- _Task directions_:
Extract, unchanged, each line of the listing below from its first line through the line that contains "b.build('pipe_bracket', M['black'], p, O)", inclusive, and nothing else.

======== Data excerpt

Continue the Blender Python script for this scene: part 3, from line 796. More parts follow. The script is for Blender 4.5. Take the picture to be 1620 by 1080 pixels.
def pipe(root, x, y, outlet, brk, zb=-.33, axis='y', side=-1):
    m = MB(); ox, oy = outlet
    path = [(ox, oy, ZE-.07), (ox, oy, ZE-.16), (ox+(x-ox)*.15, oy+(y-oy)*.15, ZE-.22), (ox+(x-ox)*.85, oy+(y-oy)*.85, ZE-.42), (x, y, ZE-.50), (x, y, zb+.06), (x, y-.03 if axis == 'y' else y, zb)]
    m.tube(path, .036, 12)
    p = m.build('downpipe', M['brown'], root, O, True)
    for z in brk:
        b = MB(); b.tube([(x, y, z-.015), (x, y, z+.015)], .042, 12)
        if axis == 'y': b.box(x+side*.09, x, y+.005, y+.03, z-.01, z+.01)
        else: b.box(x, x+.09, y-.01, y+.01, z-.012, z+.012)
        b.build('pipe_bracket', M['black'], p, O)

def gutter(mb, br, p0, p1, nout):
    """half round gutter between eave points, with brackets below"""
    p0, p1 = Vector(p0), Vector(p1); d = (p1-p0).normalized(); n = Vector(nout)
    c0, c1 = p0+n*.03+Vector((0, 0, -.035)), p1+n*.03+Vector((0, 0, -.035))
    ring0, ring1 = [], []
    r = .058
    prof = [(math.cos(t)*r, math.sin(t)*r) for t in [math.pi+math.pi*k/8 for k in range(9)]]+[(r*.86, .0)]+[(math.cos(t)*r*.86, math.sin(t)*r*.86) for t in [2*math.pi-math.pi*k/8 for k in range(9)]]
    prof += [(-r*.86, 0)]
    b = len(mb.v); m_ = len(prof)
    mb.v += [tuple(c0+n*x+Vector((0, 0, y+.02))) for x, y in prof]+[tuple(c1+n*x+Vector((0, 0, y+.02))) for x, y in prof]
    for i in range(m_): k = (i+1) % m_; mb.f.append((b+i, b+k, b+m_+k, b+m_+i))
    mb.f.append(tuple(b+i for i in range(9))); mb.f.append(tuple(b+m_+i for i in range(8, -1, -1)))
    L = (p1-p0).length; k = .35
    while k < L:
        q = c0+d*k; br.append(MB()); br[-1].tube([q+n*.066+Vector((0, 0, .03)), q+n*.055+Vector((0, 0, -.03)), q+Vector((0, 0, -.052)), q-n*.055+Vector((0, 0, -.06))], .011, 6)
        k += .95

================

- _Task result_:
Continue the Blender Python script for this scene: part 3, from line 796. More parts follow. The script is for Blender 4.5. Take the picture to be 1620 by 1080 pixels.
def pipe(root, x, y, outlet, brk, zb=-.33, axis='y', side=-1):
    m = MB(); ox, oy = outlet
    path = [(ox, oy, ZE-.07), (ox, oy, ZE-.16), (ox+(x-ox)*.15, oy+(y-oy)*.15, ZE-.22), (ox+(x-ox)*.85, oy+(y-oy)*.85, ZE-.42), (x, y, ZE-.50), (x, y, zb+.06), (x, y-.03 if axis == 'y' else y, zb)]
    m.tube(path, .036, 12)
    p = m.build('downpipe', M['brown'], root, O, True)
    for z in brk:
        b = MB(); b.tube([(x, y, z-.015), (x, y, z+.015)], .042, 12)
        if axis == 'y': b.box(x+side*.09, x, y+.005, y+.03, z-.01, z+.01)
        else: b.box(x, x+.09, y-.01, y+.01, z-.012, z+.012)
        b.build('pipe_bracket', M['black'], p, O)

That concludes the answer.